_Instruction_
Isolate every line in the data with the string "scene" and copy it.
--- Start ---
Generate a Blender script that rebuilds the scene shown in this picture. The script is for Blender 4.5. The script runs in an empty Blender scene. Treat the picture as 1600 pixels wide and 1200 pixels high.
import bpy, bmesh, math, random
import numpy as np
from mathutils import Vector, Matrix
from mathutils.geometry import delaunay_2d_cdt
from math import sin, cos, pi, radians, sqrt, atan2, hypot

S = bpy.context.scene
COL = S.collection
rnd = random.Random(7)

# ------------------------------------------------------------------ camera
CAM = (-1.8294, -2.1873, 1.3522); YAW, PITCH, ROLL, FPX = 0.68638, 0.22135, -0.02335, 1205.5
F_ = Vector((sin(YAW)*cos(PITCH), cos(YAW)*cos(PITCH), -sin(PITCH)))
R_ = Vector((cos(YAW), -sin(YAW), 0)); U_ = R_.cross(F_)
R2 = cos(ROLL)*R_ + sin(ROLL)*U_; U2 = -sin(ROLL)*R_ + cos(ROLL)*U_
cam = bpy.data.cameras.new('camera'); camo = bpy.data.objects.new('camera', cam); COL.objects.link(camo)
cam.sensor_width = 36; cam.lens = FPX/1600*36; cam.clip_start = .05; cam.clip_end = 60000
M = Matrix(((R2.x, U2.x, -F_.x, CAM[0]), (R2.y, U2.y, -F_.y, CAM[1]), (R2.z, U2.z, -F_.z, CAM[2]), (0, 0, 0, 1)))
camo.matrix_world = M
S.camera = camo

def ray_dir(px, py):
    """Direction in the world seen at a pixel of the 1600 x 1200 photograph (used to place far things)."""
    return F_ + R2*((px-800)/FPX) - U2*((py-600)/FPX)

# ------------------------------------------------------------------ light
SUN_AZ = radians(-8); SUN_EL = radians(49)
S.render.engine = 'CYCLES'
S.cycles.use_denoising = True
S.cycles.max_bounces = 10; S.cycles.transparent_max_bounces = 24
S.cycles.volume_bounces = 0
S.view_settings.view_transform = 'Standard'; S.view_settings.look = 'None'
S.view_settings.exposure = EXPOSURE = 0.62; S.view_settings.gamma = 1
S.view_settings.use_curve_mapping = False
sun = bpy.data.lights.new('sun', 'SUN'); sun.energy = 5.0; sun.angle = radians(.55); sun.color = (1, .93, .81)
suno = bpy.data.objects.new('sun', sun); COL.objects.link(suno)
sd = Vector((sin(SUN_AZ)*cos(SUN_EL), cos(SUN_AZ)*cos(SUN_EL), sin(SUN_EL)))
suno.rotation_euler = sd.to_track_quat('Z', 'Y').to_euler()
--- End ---
_Exercise result_
Generate a Blender script that rebuilds the scene shown in this picture. The script is for Blender 4.5. The script runs in an empty Blender scene. Treat the picture as 1600 pixels wide and 1200 pixels high.
S = bpy.context.scene